The photo of one man using the rotting carcass as a surfboard while others pose next to it emerged on Facebook, and were published in The Standard today.

Warrnambool residents are reportedly outraged by the 'callous' act.

The Department of Sustainability and Environment (DSE) has issued a warning to people to stay away from the decomposing carcass, which was discovered washed up at Eagle Rock, Warrnambool, on Monday.

Senior Biodiversity Officer Mandy Watson said it's illegal to interfere with a whale, whether it's dead or a live, or take parts from a dead whale.

She said anyone who approached or tampered with the carcass could face fines of up to $32,000 and/or prison sentences.

"It is also an offence to approach within 300 metres," she told The Standard.

Ms Watson said the whale carcass is currently resting upside down on a rock ledge.

"Due to its current precarious position and poor access to the area the whale cannot be removed in the short term," she said.

"The slippery carcass weighs approximately 40 tonnes and is very unstable as it rolls around with the waves."
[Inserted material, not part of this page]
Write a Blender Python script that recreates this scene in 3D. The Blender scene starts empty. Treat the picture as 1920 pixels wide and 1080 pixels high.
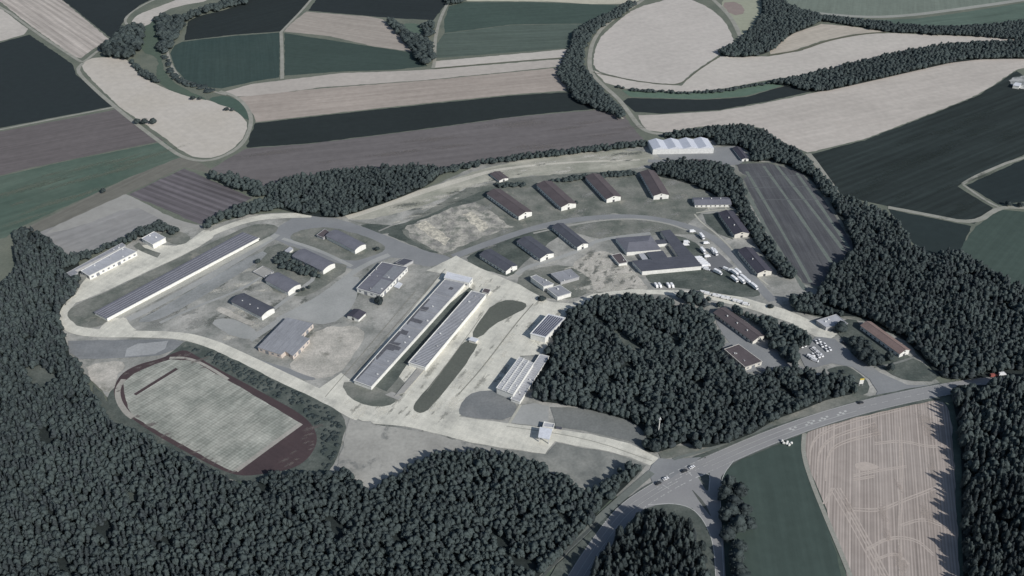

Ms Watson also urged people to stay away for their own safety, insisting the decomposing whale carcass is a health risk and could attract large sharks.

"The carcass will swell and possibly burst open as it begins to decompose," she said.

"Decomposition of the whale will release oil and fluids into the ocean which could attract very large sharks.

"DSE strongly advises swimmers and surfers to stay well clear of the area."